THERE ARE THREE KINDS of laserdiscs which are accessible from the catalog:
THE FIRST GROUP is found in laserstations labelled INFOSTATION, probably up to five of them located throughout this exhibit. These contain about two hundred Still images and up to twenty short Moving image segments, all related to the history and the performance of the Instruments described in the catalog. You will find the barcodes correlated to them in two sections of the catalog: The Instruments and in Video: The State of the Art article. Watch for a small label under the barcode itself, a tiny text shows INFO for orientation.
THE SECOND GROUP of laserdisc stations is visibly labeled MUSIC and they are located in quiet museum spaces. There will be at least two of them and they win hold SIM images and Moving sections with actual samples of sounds, assembled by David Dunn to accompany his article in the catalog. All of the barcodes in the article entitled A History of Electronic Music Pioneers, are correlated to the MUSIC laserdisc.
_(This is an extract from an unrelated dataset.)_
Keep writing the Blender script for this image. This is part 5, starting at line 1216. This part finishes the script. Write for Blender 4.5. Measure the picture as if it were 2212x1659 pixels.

THE THIRD GROUP of laserdisc stations are labeled NANO (THEATERS) A, B, and C. They all have an identical Still image section as the Infostation, which means that you can access these stills from all stations except MUSIC. However, the Moving images on all discs are different. Even though you can also program the discs independently from the catalog by using the summary of all barcode information available at the stations, most of the disc information is available from within the catalog. For example, in the case of the Light Music in the Soviet Union article, the catalog will show a barcode labeled NANO informing of a stack of still pictures sitting there.
NOW, IF YOU ARE BORED by all of this, there is a keypad at each laserdisc station with a generic command set of instructions on their face. Just feel free to browse.
BY THE WAY, there is a space named ENDO-THEATER in this exhibit. It is programmed to play tapes selected by Steina: no keypads, no barcodes. W.V.